The ice plant was built on the north side of Thayer in 1912 by M. J. Morse and Clark Hall.

Ice was especially crucial in those days.

The railroad needed it for the cars that carried fruit and meat during shipment, not to mention residents who used it in their "ice boxes."

The Ark-Mo Power Company bought the dam at Mammoth Spring in 1925 and installed a generator to produce electricity which supplied several surrounding towns, including Thayer and West Plains, with electric power.

Thayer then converted the ice plant to electricity from engine driven generators, in 1926.

As the demand for electricity increased after the depression, electricity rates became a topic.

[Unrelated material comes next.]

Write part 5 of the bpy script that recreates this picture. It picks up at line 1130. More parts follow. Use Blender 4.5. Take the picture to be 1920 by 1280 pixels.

Thayer's councilmen learned that the city of West Plains was receiving more favorable rates and took issue with the power company.

As the dialogue and feelings heated up, Thayer's city councilmen, led by Joe Harlin, decided to install their own engines to generate electricity and didn't renew their contract with Ark-Mo Power.

Unfortunately, the installers did not have the two new engines ready by the end of the power company contract.

On that day, April 22, 1938, the Ark-Mo Power Company workers cut the lines at the south edge of the Thayer city limits and the town went dark.

It was called "the day the lights went out."

It took until the following Saturday afternoon upon a demand from the Missouri Public Service Commission to restore power to Thayer.

The "new" ice and light plant engines came on line on June 23, 1938.

A profit center for the city, it produced reasonable rates until fuel, maintenance, labor and increased demand, led the city of Thayer to again go back to purchasing electricity in the 1950s.

Councilman Harlin was elected Mayor at Thayer in the 1940 fall elections, but had a heart attack and died in December of that same year.